FRANKFURT: German police have busted a network of fraudulent call centres, probably Europe’s largest, responsible for thousands of calls a day trying to scam people.
A global police operation involving officers from Germany, Bosnia, Kosovo, Albania, and Lebanon raided 12 call centres and arrested 21 people on April 18, Europol said in a separate statement.
German authorities said that searches also took place in Serbia.
The complex probe dubbed Operation Pandora successfully uncovered what is probably the largest call centre fraud scheme in the continent, Interior Minister of the German state of Baden-Wuerttemberg, Thomas Strobl said.
The callers would pose as bank employees, close relatives, customer service agents or police officers, according to Europol, and would use multiple manipulation tactics to shock and cheat their victims out of their savings.
The investigation began in December 2023 when a bank teller in Baden-Wuerttemberg grew suspicious of a customer’s request to withdraw a large amount of cash. He alerted the police, who stopped the victim from handing the money over to the scammers.
Police then linked the phone numbers used by the scammers to a huge operation, sparking a wider probe.
German Officers Work Around the Clock
Over 100 German officers were tasked with listening in on the call centre calls in real-time, working around the clock and monitoring up to thirty conversations at the same time.

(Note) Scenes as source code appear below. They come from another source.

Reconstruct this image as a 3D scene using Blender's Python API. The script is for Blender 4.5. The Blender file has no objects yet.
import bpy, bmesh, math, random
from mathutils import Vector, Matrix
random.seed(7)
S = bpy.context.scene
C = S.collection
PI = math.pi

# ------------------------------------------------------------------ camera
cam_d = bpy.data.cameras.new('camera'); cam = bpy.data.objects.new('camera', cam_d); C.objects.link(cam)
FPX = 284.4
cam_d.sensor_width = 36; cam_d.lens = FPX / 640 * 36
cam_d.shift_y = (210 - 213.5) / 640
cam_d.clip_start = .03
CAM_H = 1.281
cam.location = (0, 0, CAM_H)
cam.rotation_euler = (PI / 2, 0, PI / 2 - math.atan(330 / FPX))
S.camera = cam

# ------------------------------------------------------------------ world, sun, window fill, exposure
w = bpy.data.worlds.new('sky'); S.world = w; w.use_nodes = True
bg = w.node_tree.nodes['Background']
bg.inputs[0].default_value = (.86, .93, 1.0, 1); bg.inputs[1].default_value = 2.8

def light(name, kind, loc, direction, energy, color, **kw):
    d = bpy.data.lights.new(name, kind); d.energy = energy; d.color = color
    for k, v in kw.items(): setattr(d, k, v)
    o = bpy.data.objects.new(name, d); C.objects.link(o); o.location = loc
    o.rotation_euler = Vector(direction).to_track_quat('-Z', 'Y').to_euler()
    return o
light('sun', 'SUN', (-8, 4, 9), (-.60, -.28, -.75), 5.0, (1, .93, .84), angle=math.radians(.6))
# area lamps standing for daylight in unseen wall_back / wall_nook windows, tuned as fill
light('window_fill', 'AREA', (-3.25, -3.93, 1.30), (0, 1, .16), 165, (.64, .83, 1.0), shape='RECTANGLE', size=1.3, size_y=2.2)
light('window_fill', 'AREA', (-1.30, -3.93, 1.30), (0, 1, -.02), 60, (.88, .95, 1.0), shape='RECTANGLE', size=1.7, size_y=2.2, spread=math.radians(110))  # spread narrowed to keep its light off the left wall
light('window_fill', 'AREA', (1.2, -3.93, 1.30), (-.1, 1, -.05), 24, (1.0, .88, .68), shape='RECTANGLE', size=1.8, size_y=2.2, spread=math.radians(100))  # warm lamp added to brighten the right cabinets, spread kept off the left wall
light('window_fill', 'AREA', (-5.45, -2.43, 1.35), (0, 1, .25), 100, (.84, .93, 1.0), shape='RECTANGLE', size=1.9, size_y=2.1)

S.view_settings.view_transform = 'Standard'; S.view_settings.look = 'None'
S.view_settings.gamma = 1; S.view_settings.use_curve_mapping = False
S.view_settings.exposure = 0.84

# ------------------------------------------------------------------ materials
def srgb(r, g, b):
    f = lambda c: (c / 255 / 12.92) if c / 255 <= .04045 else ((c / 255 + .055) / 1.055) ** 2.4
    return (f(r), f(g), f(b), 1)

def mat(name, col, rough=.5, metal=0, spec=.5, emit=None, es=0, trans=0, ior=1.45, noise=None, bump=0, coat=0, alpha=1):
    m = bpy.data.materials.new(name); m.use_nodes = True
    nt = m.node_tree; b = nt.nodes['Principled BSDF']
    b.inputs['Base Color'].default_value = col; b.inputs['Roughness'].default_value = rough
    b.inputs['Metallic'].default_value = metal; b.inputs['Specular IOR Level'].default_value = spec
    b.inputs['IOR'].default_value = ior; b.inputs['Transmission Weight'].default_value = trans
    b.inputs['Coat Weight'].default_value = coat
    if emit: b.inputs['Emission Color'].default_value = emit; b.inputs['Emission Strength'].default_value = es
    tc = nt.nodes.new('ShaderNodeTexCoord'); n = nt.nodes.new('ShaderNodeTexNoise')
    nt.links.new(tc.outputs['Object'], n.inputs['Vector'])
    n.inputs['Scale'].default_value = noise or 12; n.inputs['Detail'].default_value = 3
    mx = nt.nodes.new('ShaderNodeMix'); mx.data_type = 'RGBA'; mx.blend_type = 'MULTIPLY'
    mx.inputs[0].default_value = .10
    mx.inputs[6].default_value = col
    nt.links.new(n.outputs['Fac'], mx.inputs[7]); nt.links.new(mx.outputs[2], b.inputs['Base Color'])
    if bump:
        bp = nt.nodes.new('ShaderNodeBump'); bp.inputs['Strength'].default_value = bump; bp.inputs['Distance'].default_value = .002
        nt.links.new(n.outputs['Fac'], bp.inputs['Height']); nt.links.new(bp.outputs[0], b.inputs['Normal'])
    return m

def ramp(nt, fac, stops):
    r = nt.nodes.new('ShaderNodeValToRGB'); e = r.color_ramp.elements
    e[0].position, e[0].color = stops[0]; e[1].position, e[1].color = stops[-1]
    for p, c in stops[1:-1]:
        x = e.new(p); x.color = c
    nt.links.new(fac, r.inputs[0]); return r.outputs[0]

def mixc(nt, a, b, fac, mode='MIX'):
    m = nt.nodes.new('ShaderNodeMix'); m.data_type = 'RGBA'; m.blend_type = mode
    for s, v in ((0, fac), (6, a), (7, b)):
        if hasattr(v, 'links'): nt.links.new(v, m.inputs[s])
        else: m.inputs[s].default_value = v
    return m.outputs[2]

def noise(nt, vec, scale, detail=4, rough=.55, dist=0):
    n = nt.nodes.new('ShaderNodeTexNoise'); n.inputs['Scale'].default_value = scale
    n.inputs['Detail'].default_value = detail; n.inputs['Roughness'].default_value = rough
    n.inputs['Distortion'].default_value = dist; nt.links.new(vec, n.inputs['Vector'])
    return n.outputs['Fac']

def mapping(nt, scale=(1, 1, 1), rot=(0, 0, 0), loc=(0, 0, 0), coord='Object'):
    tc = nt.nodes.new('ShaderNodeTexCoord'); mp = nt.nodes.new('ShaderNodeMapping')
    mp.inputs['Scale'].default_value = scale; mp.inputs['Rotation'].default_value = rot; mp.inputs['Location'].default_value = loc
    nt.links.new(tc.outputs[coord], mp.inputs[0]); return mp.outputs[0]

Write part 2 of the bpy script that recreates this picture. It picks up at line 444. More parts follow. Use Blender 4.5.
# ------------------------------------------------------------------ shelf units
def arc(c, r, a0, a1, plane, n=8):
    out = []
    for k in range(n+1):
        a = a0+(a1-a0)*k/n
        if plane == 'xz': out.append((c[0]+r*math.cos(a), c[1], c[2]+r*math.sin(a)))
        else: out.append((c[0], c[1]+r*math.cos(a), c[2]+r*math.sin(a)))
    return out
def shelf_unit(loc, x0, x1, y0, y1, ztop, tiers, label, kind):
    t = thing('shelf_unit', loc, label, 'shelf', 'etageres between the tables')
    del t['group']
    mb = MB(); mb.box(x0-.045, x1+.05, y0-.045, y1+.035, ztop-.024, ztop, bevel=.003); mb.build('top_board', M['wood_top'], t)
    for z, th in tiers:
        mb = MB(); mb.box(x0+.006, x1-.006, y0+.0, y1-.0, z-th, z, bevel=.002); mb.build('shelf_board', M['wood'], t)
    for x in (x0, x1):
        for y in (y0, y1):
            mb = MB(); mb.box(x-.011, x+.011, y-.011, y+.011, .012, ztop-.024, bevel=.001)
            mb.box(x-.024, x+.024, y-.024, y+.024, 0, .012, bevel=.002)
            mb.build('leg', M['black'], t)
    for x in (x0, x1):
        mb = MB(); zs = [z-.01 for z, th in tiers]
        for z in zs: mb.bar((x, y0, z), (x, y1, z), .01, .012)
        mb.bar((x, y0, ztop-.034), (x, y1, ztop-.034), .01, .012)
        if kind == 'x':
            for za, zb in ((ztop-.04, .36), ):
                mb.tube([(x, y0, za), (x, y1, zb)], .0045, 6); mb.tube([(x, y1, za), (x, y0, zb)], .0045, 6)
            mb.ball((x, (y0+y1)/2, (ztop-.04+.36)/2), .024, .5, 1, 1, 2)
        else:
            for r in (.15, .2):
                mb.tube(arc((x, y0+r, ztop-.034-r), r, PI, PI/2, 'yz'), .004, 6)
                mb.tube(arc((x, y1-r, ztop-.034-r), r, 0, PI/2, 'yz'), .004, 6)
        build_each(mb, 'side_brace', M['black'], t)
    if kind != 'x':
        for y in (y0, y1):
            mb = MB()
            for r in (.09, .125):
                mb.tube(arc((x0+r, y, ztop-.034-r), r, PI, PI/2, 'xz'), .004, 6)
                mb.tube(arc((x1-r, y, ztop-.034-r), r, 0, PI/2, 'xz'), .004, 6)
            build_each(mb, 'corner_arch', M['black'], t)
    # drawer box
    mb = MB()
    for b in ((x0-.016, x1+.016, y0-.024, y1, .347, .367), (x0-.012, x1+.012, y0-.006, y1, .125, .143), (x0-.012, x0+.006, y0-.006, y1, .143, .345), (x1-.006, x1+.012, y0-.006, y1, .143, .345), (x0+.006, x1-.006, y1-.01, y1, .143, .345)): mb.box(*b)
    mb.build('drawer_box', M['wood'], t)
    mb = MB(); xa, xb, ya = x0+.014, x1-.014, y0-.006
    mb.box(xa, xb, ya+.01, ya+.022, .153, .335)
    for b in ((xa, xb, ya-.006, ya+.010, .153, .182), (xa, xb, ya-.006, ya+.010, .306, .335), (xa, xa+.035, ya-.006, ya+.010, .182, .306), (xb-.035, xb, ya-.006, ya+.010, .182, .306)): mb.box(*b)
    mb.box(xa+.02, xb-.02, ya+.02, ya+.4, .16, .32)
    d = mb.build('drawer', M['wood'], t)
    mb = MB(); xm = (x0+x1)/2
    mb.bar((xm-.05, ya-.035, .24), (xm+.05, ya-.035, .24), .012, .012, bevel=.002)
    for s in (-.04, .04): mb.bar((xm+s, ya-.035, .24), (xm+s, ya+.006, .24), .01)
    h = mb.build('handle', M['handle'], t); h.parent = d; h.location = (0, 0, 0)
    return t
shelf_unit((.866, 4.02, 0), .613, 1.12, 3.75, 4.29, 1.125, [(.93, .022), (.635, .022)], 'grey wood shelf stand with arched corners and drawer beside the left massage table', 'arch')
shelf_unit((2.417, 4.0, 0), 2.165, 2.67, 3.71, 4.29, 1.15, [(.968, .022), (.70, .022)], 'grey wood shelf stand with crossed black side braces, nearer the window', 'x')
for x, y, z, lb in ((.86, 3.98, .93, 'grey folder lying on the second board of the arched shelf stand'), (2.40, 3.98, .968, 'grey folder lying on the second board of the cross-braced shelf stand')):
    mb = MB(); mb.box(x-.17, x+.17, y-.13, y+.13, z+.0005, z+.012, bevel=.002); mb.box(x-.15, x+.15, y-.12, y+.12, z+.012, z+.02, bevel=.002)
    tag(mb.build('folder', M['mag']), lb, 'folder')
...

Police warned the potential victims, preventing losses of ten million euros (10.7 million dollars) in some six thousand cases, Baden-Wuerttemberg authorities and Europol said.
Investigators also collected information about the fraudulent callers’ infrastructure, culminating in the global swoops coordinated by Europol.
During the raids, investigators confiscated cash and assets amounting to 1 million euros as well as electronic evidence that should lead to information about possible more call centres and more scammers, Europol said.